ARCHIVED FORUM: Gurdwara Tapoban Sahib
A Silent Revolution
Posted by : Dass Sevadar
Date: 7/29/2004 8:29 am
Another inspirational poem and piece of writting by Professor Puran Singh
A SILENT REVOLUTION
Our Master, Guru Gobind Singh, called us to death and extinction, for he felt that it was no use living at all without the sense of liberty aglow in us. He gave such a vital and martial timbre even to our prayers that we, for the first time in the history of India, saw that the great love to which our Master was calling was not a prayer of the crushed people, but a prayer of the victorious. Guru Nanak, the first True King, had called us not to love the Beautiful God-Persons of Nature and Creation only, but to be so beautiful as to be loved by Him.
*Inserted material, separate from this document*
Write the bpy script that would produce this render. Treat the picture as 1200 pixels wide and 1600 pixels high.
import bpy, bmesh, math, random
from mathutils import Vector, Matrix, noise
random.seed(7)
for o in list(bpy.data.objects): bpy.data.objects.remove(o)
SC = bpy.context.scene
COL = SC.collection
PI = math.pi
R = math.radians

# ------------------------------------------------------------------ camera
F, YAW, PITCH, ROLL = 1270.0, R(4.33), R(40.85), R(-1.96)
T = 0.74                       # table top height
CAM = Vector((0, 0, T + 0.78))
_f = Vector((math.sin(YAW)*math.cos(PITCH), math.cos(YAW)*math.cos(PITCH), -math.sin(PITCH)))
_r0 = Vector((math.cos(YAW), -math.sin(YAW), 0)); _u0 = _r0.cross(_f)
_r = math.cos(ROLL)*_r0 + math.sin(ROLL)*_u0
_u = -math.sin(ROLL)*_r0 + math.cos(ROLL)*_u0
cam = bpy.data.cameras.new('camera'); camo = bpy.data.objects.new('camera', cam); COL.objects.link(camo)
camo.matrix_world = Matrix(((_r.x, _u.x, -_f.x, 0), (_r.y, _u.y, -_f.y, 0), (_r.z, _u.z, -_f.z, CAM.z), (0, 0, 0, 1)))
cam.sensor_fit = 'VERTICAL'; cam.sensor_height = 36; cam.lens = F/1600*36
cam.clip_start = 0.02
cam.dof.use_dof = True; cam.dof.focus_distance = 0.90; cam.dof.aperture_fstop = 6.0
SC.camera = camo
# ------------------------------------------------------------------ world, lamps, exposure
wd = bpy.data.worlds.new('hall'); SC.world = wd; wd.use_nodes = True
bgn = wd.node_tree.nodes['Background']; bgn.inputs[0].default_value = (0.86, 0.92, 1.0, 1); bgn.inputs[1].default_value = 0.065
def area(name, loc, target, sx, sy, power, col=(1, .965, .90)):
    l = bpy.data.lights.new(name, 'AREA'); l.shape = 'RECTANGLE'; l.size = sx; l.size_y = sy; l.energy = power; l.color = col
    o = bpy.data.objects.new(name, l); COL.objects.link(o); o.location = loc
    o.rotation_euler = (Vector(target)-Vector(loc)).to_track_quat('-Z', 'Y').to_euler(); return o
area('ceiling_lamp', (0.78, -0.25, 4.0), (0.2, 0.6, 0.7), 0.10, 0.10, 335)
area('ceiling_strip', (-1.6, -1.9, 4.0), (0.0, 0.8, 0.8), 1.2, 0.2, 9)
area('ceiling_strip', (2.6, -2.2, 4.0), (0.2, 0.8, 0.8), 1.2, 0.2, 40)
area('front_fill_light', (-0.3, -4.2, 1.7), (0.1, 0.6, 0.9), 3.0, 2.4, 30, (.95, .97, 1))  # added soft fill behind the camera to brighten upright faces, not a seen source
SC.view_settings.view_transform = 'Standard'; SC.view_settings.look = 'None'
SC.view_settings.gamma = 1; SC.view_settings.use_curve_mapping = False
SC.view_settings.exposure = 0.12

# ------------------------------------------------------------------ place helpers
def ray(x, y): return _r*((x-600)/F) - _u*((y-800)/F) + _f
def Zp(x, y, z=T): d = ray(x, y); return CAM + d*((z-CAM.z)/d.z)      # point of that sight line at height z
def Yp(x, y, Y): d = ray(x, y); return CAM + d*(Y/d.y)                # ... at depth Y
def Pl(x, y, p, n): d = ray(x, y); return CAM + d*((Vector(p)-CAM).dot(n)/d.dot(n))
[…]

The Bhakti feelings of our devotion to God are not of the miserable man who in his utter smallness dares rise to evolve systems by which to perfect himself as a lover, as a saint, as a seer, but we wait in intense activity to be loved by Him. Few understand this silent revolution of ideals. To the terrified slaves of this country Guru Gobind Singh said, "Rise and fight and die fighting on horse-back."
This is an oceanic burst of the same glow of life and this too is of Him.
It is more glorious to die than to live as miserable wretches.
He poured into our veins that life which could not live without
song and freedom.
We rose as individuals and as masses
shouting for liberty and victory.
He gave us freedom of the soul
and we cried for the freedom of our life.
We died for it.
Touched by his inspiration we could no more remain slaves.
Here is almost a new race created by the Guru, imbibing a tradition of fire and iron, sacrifice and death. Every page of Sikh history burns with a hundred star-like names; one name is enough to thrill a whole life with the noblest of spiritual heroism.
The names of Guru Arjan Dev, Guru Teg Bahadur, Guru Gobind Singh, his Four Sons and the Five Beloved Disciples, and of the Sikh martyrs and devotees of the heroes of war and peace, provide the Sikh with an inexhaustible and intense past which no other race with centuries of history behind it can match in its life-giving, death-despising, self-sacrificing powers of inspiration.
Assuredly the Sikh's is not the Mughal Padshahi, but a state representing an uncrystallised constitution of some future society. And only the future perfection of the state will make clear the significance of the Guru's Khalsa. There is a distinct Utopian and prophetic strain in these prefigurations. The Khalsa is verily a great tree whose roots are deep in the bowels of the earth, but whose branches touch the skies above.
Re: A Silent Revolution
Posted by : Khalsa
Date: 8/02/2004 6:19 am
One of the powerful, soul-inspiring articles, read in a while. Don't stop writing!!